== Prompt ==
Would you return all of this data exactly, leaving nothing out?

== Dataset section ==
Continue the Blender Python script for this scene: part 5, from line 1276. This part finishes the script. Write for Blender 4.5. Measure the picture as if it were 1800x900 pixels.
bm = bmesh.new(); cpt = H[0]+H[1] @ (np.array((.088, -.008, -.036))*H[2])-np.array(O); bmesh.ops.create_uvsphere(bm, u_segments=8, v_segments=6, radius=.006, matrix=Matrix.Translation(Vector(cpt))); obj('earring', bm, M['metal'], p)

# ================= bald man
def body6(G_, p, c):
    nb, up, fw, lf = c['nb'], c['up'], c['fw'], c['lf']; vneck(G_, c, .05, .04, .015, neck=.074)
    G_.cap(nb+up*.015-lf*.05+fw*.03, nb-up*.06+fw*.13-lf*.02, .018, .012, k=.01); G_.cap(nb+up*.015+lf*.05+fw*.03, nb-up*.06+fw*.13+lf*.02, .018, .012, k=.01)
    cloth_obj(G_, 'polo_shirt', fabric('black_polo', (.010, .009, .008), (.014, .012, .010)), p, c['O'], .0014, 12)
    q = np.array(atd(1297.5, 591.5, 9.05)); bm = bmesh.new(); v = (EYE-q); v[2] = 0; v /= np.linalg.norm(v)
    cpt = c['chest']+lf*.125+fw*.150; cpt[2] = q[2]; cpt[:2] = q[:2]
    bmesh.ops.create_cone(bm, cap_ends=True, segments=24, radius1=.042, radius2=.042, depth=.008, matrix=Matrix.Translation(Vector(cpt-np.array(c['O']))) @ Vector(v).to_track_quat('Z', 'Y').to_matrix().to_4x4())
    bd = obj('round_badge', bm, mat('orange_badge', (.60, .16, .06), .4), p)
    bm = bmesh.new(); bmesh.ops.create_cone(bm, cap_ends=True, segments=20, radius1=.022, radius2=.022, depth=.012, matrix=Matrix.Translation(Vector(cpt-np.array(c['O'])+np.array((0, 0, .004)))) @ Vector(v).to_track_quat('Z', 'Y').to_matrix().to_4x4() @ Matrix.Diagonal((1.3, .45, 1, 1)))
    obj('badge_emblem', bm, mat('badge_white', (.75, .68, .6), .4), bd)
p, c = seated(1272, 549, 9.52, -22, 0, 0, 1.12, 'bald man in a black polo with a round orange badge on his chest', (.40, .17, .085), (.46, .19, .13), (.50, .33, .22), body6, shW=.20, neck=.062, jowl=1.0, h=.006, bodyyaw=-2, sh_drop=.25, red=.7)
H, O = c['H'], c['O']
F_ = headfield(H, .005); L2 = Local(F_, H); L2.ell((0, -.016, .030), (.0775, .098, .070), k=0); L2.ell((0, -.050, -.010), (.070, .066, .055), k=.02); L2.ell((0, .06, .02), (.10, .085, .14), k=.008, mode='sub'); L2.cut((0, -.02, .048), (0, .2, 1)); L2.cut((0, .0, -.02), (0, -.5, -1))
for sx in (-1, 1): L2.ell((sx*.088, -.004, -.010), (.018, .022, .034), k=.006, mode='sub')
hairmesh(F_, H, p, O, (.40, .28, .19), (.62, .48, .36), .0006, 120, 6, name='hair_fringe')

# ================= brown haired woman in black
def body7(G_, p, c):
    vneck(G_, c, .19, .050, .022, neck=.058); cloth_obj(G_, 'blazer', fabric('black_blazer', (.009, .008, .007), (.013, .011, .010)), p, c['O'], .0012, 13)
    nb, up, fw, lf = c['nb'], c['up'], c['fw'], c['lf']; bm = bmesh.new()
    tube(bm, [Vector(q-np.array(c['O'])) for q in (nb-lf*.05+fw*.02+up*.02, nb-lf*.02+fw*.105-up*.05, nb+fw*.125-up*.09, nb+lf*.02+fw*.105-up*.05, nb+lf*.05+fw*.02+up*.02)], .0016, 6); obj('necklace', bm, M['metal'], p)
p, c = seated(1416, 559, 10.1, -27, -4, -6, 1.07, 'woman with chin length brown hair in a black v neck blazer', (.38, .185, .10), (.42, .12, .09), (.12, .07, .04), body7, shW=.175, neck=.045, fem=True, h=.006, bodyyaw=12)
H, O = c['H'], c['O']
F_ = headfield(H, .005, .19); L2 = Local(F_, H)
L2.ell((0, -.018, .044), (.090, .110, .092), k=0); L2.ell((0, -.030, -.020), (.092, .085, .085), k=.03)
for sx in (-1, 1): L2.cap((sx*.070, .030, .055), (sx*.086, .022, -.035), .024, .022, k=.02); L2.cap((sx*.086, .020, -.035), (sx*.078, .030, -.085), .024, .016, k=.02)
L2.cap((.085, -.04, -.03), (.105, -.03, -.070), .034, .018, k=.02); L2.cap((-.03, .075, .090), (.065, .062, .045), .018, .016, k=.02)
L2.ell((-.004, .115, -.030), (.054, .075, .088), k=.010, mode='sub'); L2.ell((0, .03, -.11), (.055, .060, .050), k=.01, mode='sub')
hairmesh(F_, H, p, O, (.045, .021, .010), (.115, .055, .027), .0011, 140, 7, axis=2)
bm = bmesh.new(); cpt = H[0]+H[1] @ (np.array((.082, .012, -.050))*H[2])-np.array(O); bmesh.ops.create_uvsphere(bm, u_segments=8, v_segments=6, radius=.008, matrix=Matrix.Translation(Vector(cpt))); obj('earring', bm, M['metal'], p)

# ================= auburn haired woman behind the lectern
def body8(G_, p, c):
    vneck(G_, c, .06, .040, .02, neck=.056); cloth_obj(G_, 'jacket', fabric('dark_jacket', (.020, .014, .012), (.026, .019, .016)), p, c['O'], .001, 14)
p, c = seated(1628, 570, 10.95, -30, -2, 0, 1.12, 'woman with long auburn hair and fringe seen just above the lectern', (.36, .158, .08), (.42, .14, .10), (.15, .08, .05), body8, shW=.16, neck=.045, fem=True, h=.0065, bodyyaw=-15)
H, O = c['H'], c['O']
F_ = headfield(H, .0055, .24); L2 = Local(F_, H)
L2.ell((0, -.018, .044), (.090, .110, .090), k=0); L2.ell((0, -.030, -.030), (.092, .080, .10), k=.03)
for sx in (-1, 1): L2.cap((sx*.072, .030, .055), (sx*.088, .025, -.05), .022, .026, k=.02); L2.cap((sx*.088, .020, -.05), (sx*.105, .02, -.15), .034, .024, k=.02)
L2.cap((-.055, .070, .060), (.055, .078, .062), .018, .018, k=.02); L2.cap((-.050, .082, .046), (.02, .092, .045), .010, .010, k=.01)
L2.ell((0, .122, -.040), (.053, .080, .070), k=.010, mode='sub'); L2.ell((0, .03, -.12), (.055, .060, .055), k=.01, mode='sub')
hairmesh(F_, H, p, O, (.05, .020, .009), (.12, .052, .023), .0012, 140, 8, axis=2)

== Response to this task ==
Continue the Blender Python script for this scene: part 5, from line 1276. This part finishes the script. Write for Blender 4.5. Measure the picture as if it were 1800x900 pixels.
bm = bmesh.new(); cpt = H[0]+H[1] @ (np.array((.088, -.008, -.036))*H[2])-np.array(O); bmesh.ops.create_uvsphere(bm, u_segments=8, v_segments=6, radius=.006, matrix=Matrix.Translation(Vector(cpt))); obj('earring', bm, M['metal'], p)

# ================= bald man
def body6(G_, p, c):
    nb, up, fw, lf = c['nb'], c['up'], c['fw'], c['lf']; vneck(G_, c, .05, .04, .015, neck=.074)
    G_.cap(nb+up*.015-lf*.05+fw*.03, nb-up*.06+fw*.13-lf*.02, .018, .012, k=.01); G_.cap(nb+up*.015+lf*.05+fw*.03, nb-up*.06+fw*.13+lf*.02, .018, .012, k=.01)
    cloth_obj(G_, 'polo_shirt', fabric('black_polo', (.010, .009, .008), (.014, .012, .010)), p, c['O'], .0014, 12)
    q = np.array(atd(1297.5, 591.5, 9.05)); bm = bmesh.new(); v = (EYE-q); v[2] = 0; v /= np.linalg.norm(v)
    cpt = c['chest']+lf*.125+fw*.150; cpt[2] = q[2]; cpt[:2] = q[:2]
    bmesh.ops.create_cone(bm, cap_ends=True, segments=24, radius1=.042, radius2=.042, depth=.008, matrix=Matrix.Translation(Vector(cpt-np.array(c['O']))) @ Vector(v).to_track_quat('Z', 'Y').to_matrix().to_4x4())
    bd = obj('round_badge', bm, mat('orange_badge', (.60, .16, .06), .4), p)
    bm = bmesh.new(); bmesh.ops.create_cone(bm, cap_ends=True, segments=20, radius1=.022, radius2=.022, depth=.012, matrix=Matrix.Translation(Vector(cpt-np.array(c['O'])+np.array((0, 0, .004)))) @ Vector(v).to_track_quat('Z', 'Y').to_matrix().to_4x4() @ Matrix.Diagonal((1.3, .45, 1, 1)))
    obj('badge_emblem', bm, mat('badge_white', (.75, .68, .6), .4), bd)
p, c = seated(1272, 549, 9.52, -22, 0, 0, 1.12, 'bald man in a black polo with a round orange badge on his chest', (.40, .17, .085), (.46, .19, .13), (.50, .33, .22), body6, shW=.20, neck=.062, jowl=1.0, h=.006, bodyyaw=-2, sh_drop=.25, red=.7)
H, O = c['H'], c['O']
F_ = headfield(H, .005); L2 = Local(F_, H); L2.ell((0, -.016, .030), (.0775, .098, .070), k=0); L2.ell((0, -.050, -.010), (.070, .066, .055), k=.02); L2.ell((0, .06, .02), (.10, .085, .14), k=.008, mode='sub'); L2.cut((0, -.02, .048), (0, .2, 1)); L2.cut((0, .0, -.02), (0, -.5, -1))
for sx in (-1, 1): L2.ell((sx*.088, -.004, -.010), (.018, .022, .034), k=.006, mode='sub')
hairmesh(F_, H, p, O, (.40, .28, .19), (.62, .48, .36), .0006, 120, 6, name='hair_fringe')

# ================= brown haired woman in black
def body7(G_, p, c):
    vneck(G_, c, .19, .050, .022, neck=.058); cloth_obj(G_, 'blazer', fabric('black_blazer', (.009, .008, .007), (.013, .011, .010)), p, c['O'], .0012, 13)
    nb, up, fw, lf = c['nb'], c['up'], c['fw'], c['lf']; bm = bmesh.new()
    tube(bm, [Vector(q-np.array(c['O'])) for q in (nb-lf*.05+fw*.02+up*.02, nb-lf*.02+fw*.105-up*.05, nb+fw*.125-up*.09, nb+lf*.02+fw*.105-up*.05, nb+lf*.05+fw*.02+up*.02)], .0016, 6); obj('necklace', bm, M['metal'], p)
p, c = seated(1416, 559, 10.1, -27, -4, -6, 1.07, 'woman with chin length brown hair in a black v neck blazer', (.38, .185, .10), (.42, .12, .09), (.12, .07, .04), body7, shW=.175, neck=.045, fem=True, h=.006, bodyyaw=12)
H, O = c['H'], c['O']
F_ = headfield(H, .005, .19); L2 = Local(F_, H)
L2.ell((0, -.018, .044), (.090, .110, .092), k=0); L2.ell((0, -.030, -.020), (.092, .085, .085), k=.03)
for sx in (-1, 1): L2.cap((sx*.070, .030, .055), (sx*.086, .022, -.035), .024, .022, k=.02); L2.cap((sx*.086, .020, -.035), (sx*.078, .030, -.085), .024, .016, k=.02)
L2.cap((.085, -.04, -.03), (.105, -.03, -.070), .034, .018, k=.02); L2.cap((-.03, .075, .090), (.065, .062, .045), .018, .016, k=.02)
L2.ell((-.004, .115, -.030), (.054, .075, .088), k=.010, mode='sub'); L2.ell((0, .03, -.11), (.055, .060, .050), k=.01, mode='sub')
hairmesh(F_, H, p, O, (.045, .021, .010), (.115, .055, .027), .0011, 140, 7, axis=2)
bm = bmesh.new(); cpt = H[0]+H[1] @ (np.array((.082, .012, -.050))*H[2])-np.array(O); bmesh.ops.create_uvsphere(bm, u_segments=8, v_segments=6, radius=.008, matrix=Matrix.Translation(Vector(cpt))); obj('earring', bm, M['metal'], p)

# ================= auburn haired woman behind the lectern
def body8(G_, p, c):
    vneck(G_, c, .06, .040, .02, neck=.056); cloth_obj(G_, 'jacket', fabric('dark_jacket', (.020, .014, .012), (.026, .019, .016)), p, c['O'], .001, 14)
p, c = seated(1628, 570, 10.95, -30, -2, 0, 1.12, 'woman with long auburn hair and fringe seen just above the lectern', (.36, .158, .08), (.42, .14, .10), (.15, .08, .05), body8, shW=.16, neck=.045, fem=True, h=.0065, bodyyaw=-15)
H, O = c['H'], c['O']
F_ = headfield(H, .0055, .24); L2 = Local(F_, H)
L2.ell((0, -.018, .044), (.090, .110, .090), k=0); L2.ell((0, -.030, -.030), (.092, .080, .10), k=.03)
for sx in (-1, 1): L2.cap((sx*.072, .030, .055), (sx*.088, .025, -.05), .022, .026, k=.02); L2.cap((sx*.088, .020, -.05), (sx*.105, .02, -.15), .034, .024, k=.02)
L2.cap((-.055, .070, .060), (.055, .078, .062), .018, .018, k=.02); L2.cap((-.050, .082, .046), (.02, .092, .045), .010, .010, k=.01)
L2.ell((0, .122, -.040), (.053, .080, .070), k=.010, mode='sub'); L2.ell((0, .03, -.12), (.055, .060, .055), k=.01, mode='sub')
hairmesh(F_, H, p, O, (.05, .020, .009), (.12, .052, .023), .0012, 140, 8, axis=2)